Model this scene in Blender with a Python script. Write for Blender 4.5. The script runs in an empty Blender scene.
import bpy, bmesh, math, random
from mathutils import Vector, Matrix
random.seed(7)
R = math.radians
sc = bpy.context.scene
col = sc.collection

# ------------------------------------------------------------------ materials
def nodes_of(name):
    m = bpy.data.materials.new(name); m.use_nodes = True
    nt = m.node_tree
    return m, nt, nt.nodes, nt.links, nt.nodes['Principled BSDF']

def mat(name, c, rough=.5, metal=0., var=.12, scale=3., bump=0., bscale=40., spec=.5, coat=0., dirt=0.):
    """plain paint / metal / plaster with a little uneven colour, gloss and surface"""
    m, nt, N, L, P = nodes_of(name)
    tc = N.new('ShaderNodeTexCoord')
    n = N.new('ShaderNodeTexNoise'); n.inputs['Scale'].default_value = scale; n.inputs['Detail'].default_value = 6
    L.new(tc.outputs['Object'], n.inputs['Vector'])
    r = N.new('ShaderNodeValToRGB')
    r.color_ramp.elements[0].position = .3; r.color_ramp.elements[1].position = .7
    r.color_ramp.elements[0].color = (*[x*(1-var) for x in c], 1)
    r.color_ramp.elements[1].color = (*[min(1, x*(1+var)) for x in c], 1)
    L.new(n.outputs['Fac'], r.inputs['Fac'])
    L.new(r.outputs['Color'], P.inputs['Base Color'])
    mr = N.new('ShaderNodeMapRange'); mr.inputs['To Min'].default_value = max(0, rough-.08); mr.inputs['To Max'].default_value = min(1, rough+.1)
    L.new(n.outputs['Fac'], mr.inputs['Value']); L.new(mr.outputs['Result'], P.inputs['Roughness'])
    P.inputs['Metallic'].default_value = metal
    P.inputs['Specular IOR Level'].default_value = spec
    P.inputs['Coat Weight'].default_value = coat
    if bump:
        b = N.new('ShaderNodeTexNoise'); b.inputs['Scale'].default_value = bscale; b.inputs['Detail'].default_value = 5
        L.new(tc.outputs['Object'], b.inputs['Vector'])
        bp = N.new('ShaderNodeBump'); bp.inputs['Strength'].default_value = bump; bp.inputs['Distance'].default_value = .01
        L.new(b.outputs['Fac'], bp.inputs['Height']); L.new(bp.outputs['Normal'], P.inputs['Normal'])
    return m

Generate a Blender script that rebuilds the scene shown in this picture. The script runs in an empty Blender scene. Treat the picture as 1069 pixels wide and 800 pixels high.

Aim
Copy exactly the lines from the top of the entries through the line with "return m, nt, nt.nodes, nt.links, nt.nodes['Principled" in it, please, keeping both ends and adding nothing.

Reply
Model this scene in Blender with a Python script. Write for Blender 4.5. The script runs in an empty Blender scene.
import bpy, bmesh, math, random
from mathutils import Vector, Matrix
random.seed(7)
R = math.radians
sc = bpy.context.scene
col = sc.collection

# ------------------------------------------------------------------ materials
def nodes_of(name):
    m = bpy.data.materials.new(name); m.use_nodes = True
    nt = m.node_tree
    return m, nt, nt.nodes, nt.links, nt.nodes['Principled BSDF']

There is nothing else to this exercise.